Getting Off the Double-D Bus….

Yesterday, my household received 17 pieces of U.S. mail. Fifteen were campaign mailers.

Fifteen.

Having been part of a few campaigns myself, I know exactly why we get them. We’re what the voter files call “Double-D’s” — voters who have pulled a Democratic ballot in the last two primaries. When a candidate wants to do a mailing, they don’t just blanket the city. They buy a voter list and target likely supporters: people who are registered, who actually vote, and who have voted in their party’s primaries before.

In Chicago, that’s the play.

There are no Republican primaries that matter here. If there are Republicans on the ballot, they’re often token candidates with no realistic path in a one-party town. Countywide judicial races? Zero Republicans. Why would I pull an R ballot when there’s literally no one to vote for?

So everyone — regardless of their actual politics — pulls a Democratic ballot. It’s the only place where the election is decided.

And because I’ve voted in every primary and general election since 1984, I’m prime real estate. Reliable. Predictable. Engaged. A campaign consultant’s dream.

Which is why my recycling bin is a campaign graveyard every two years.

The irony is that I mostly vote in primaries for judges. They’re often unopposed in the general election, so the primary is the only meaningful vote. If you care about who ends up on the bench, that’s the moment. Sometimes I’ve had friends on the ballot. Sometimes former colleagues. It’s hard not to show up.

But this year?

No election in my sub-circuit.
No meaningful countywide vacancies.
A crowded congressional field where the candidates seem to be competing to prove who can run the furthest left, the fastest.
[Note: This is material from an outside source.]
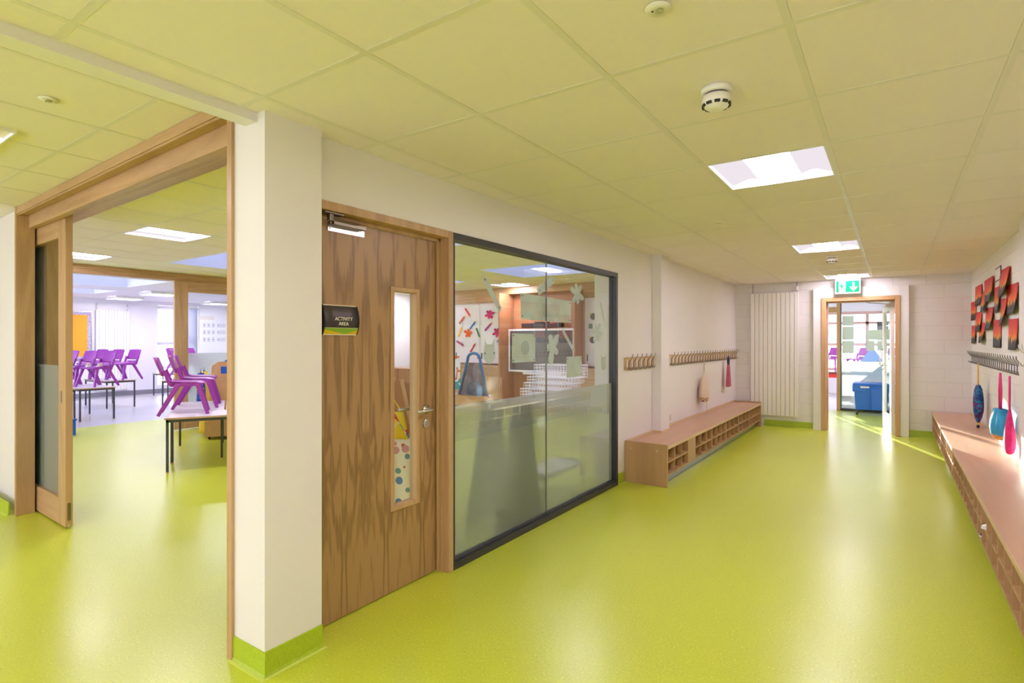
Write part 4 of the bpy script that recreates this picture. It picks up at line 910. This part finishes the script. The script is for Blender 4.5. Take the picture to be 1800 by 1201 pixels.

My choices aren’t moderate vs. progressive. They’re progressive vs. more progressive vs. most progressive. There’s nobody even pretending to occupy the middle.

And so I find myself contemplating something I’ve never done in 42 years of voting: skipping a primary.

Not switching teams. I’m not taking a Republican ballot — that’s equally futile here, and it doesn’t solve the “no moderates” issue. Just… stepping off the bus for a cycle. Removing myself from the “Double-D” category. Quietly slipping off the mailing lists.

It feels oddly disloyal, even though it’s not. Voting is something I’ve always taken seriously. I’ve never missed. Ever. Through law school, through young kids, through brutal work schedules. Snowstorms. Busy seasons. I showed up.

But voting only matters when there’s something meaningful to decide.

If there isn’t — if the ballot doesn’t offer a real choice, if there’s no competitive race that affects my district — is showing up a civic virtue or just muscle memory?

I don’t know.

Part of me thinks I’ll cave. Some acquaintance will pop up on the ballot, and I’ll think, well, I should support them. Or I’ll tell myself that consistent participation matters, even when the choices are thin.

But part of me is tired of the performative mailers. The glossy cardstock promises. The environmental waste. The constant nudges from campaigns that already know exactly how I’ve voted for four decades.

Maybe for one cycle, I let them wonder.

Maybe I’ll retire my Double-D status.

After 42 straight years, I’ve probably earned a sabbatical.